In stark contrast to the political decay, the thirteenth century was also the age of Iceland’s greatest cultural achievement, its saga literature. Perhaps more than anything else, the sagas have helped give the Vikings, despite their many unsavoury habits, an undeniable aura of romance. Without the sagas, the Vikings would probably be just one more half-remembered bunch of barbarians like the Vandals and the Goths. In Icelandic, saga means ‘what is said’, so the tradition probably grew out of the oral storytelling that must have been a major source of entertainment on the long winter nights. Sagas cover many different subjects, including myths and legends, romances and saints’ lives. However, the two most important genres are the Íslendingasögur (‘sagas of Icelanders’) and royal biographies or konungasögur (‘kings’ sagas’). The anonymous Íslendingasögur are historical novels, in the form of family histories, based on the real people and events of Viking Age Iceland. The Íslendingasögur were a powerful response to Iceland’s troubled times, and they catered for an escapist desire to recreate a ‘golden age’ of a more heroic past while, at the same time, addressing present-day anxieties. It is no surprise that in such a strife-torn society, a common theme of these sagas is the working out of a blood feud and its tragic consequences across the generations. In Njáls saga, which many critics regard as the finest of all the Íslendingasögur, ties of kinship, personal loyalty and friendship inexorably draw Njal, a good and peaceable man, into other people’s disputes, leading him ultimately to his own violent death when his enemies trap and burn him in his hall. Though the authors of the sagas are much concerned with the workings of fate, their characters are rarely helpless victims, they are in control of their own destinies, they have choices, and they usually meet their ends as a result of their own flawed characters and misjudgements. This gripping psychological realism gives the Íslendingasögur a strikingly modern feel, especially when compared with the chivalric romances then fashionable in Europe, with their stereotyped characters and frequent supernatural and fantastical elements.
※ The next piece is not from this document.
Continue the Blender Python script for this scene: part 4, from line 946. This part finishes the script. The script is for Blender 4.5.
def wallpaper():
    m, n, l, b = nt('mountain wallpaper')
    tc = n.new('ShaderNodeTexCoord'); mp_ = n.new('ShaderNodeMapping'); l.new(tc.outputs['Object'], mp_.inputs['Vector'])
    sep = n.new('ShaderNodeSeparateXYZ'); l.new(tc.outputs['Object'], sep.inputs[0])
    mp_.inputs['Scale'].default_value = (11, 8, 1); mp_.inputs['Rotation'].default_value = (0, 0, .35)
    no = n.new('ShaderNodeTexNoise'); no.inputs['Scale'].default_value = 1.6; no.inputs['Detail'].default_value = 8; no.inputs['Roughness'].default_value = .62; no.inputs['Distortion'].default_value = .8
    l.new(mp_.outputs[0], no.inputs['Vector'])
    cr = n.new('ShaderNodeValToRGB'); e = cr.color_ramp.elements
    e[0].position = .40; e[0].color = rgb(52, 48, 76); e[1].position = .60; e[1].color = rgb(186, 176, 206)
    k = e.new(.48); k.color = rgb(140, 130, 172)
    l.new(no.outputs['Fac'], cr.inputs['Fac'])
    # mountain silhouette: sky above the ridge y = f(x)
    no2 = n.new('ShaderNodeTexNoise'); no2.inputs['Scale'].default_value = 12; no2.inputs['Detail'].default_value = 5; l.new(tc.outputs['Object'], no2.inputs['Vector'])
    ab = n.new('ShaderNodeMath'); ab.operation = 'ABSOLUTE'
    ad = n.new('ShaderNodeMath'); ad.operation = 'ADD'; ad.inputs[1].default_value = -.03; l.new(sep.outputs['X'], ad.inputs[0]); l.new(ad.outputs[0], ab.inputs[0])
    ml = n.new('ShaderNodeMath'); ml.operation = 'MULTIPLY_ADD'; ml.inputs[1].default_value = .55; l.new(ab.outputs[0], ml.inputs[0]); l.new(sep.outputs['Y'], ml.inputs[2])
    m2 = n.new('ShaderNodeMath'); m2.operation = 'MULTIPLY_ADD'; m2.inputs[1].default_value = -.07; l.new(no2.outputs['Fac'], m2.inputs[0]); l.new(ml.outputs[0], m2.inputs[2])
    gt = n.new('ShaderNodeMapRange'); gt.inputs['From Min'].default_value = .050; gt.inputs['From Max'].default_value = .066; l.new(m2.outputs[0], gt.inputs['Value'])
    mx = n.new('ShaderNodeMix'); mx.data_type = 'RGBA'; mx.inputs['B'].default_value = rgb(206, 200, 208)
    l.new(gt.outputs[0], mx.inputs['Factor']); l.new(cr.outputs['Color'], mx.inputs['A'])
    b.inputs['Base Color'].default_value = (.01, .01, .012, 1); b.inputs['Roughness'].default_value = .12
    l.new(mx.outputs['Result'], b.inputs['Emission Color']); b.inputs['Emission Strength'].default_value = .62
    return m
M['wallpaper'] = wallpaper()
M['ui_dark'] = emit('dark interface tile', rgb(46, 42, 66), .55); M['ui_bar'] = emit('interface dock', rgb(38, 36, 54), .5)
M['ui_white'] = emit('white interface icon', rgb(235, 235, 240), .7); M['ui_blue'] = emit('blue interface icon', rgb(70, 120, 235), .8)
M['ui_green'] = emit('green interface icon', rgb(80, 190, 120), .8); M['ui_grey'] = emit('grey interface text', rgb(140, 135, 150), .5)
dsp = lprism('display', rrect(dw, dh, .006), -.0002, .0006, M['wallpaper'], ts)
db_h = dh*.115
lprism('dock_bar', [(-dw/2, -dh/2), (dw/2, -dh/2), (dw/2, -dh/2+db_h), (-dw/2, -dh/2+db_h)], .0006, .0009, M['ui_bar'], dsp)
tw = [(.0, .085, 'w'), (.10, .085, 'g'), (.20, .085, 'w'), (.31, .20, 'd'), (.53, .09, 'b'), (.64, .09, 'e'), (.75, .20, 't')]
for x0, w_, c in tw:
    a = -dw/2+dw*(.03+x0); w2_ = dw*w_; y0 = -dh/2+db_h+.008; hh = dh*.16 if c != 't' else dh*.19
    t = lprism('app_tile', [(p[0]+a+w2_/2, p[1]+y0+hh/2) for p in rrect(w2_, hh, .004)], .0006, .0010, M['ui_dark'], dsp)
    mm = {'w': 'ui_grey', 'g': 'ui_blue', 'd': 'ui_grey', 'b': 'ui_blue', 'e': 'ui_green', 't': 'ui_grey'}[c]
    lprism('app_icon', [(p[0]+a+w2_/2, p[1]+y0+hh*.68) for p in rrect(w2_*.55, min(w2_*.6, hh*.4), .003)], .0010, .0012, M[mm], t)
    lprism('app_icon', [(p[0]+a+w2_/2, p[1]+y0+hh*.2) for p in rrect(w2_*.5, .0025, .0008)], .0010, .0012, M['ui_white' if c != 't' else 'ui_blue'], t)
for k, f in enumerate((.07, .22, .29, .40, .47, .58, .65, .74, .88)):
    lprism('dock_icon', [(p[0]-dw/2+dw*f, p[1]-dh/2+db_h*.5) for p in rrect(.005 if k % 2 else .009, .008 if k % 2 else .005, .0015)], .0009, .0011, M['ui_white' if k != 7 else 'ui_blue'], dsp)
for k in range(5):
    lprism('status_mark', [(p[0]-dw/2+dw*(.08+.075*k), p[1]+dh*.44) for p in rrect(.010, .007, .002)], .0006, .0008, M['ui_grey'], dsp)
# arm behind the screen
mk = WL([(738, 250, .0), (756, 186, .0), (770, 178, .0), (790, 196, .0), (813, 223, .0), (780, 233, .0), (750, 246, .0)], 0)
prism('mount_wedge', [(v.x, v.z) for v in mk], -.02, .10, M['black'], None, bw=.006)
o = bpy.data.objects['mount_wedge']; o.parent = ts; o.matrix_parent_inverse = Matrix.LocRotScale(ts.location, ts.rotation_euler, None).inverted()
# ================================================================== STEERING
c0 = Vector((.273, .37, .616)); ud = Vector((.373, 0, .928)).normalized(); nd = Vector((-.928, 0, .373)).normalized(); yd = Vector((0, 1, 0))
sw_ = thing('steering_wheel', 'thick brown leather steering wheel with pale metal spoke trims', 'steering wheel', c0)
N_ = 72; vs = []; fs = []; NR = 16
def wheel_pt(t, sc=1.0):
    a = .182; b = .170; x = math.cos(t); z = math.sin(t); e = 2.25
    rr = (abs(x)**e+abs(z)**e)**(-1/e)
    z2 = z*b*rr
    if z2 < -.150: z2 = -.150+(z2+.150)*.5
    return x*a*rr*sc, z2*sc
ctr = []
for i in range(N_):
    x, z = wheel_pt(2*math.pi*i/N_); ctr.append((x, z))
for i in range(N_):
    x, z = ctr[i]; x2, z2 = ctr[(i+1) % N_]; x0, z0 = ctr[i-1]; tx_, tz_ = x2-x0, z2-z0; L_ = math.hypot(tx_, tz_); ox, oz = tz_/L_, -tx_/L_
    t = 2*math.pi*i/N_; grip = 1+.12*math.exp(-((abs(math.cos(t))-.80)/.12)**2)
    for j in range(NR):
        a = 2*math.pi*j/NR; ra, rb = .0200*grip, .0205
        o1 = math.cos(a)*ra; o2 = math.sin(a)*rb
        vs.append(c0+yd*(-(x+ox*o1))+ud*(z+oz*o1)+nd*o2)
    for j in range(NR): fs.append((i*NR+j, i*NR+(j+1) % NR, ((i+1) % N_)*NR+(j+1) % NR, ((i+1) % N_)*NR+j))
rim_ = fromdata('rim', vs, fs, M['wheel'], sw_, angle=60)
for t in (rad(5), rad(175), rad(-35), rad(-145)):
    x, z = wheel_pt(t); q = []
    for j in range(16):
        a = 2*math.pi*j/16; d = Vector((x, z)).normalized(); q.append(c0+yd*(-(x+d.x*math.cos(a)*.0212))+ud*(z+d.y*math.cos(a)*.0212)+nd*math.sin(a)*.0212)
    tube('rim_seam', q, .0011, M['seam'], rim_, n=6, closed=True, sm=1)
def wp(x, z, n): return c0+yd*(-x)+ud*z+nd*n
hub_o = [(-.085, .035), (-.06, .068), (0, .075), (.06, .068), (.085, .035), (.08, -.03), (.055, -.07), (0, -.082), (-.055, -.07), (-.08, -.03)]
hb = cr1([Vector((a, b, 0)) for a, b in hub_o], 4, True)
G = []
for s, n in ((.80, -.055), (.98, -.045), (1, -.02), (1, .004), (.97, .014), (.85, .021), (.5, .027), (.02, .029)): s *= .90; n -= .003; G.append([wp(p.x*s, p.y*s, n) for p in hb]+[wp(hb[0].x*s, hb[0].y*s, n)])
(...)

The most consistently entertaining of the Íslendingasögur must be Egils saga, which is based on the life of the tenth-century skald Egil Skalla-Grímsson. How closely the Egil of the saga resembles the real-life Egil is unknowable, but he is a larger than life character who embodies in a single person all of the contradictory faces of the Viking Age, appearing in turn as a warrior, merchant, farmer and skald, a man of remorseless violence who was nevertheless capable of composing verse of great sensitivity about the loss of his children. Like all the Íslendingasögur, Egils saga is anonymous, but it is generally thought on stylistic grounds that it was written by Snorri Sturluson (c. 1179 – ​1241), medieval Iceland’s leading literary figure. Like Egil, Snorri was a man of many parts, a poet, historian, lawyer and politically ambitious chieftain of the powerful Sturlung family who dominated western Iceland. From the age of three, Snorri was fostered by Jón Loftsson of Oddi, the most influential chieftain of southern Iceland. This fostering was the most decisive event in Snorri’s life. Oddi was Iceland’s main cultural centre and Jón, a learned man in his own right, saw to it that Snorri received a good education in theology, law and Latin literature. When Snorri was nineteen, his foster-brother Sæmundr arranged for him an advantageous marriage to Herdís, the only child of Bersi the Wealthy, through whom he inherited his first chieftaincy in 1202. Over the following years Snorri acquired many more chieftaincies, making him one of Iceland’s most influential stórgoðar. Elected three times as Lawspeaker, Snorri’s legal skills helped him advance his interests and those of his friends, but his ambitions inevitably made him enemies. Snorri was not a violent man and many of his contemporaries thought him to be a coward at heart. Unfortunately for Snorri, in thirteenth-century Iceland, the politically ambitious could not afford to be squeamish about violence.

Reykholt

In 1206, Snorri settled at the bleak manor at Reykholt, in Reykholtsdalur in western Iceland, and set about improving his new home. Snorri built a channel from a nearby hot spring to feed an outdoor hot tub and, a sign of the times, he also built substantial fortifications of turf and timber to protect his home. The timbers of Snorri’s home have long rotted and the turf walls have slumped into low banks that today give no impression of what archaeological investigations have revealed to have been an impressive castle-like home. The stone-lined hot tub alone remains. It was at Reykholt that Snorri wrote his major works, Heimskringla and the Edda, each of which has, in very different ways, contributed mightily to our knowledge of the Viking Age.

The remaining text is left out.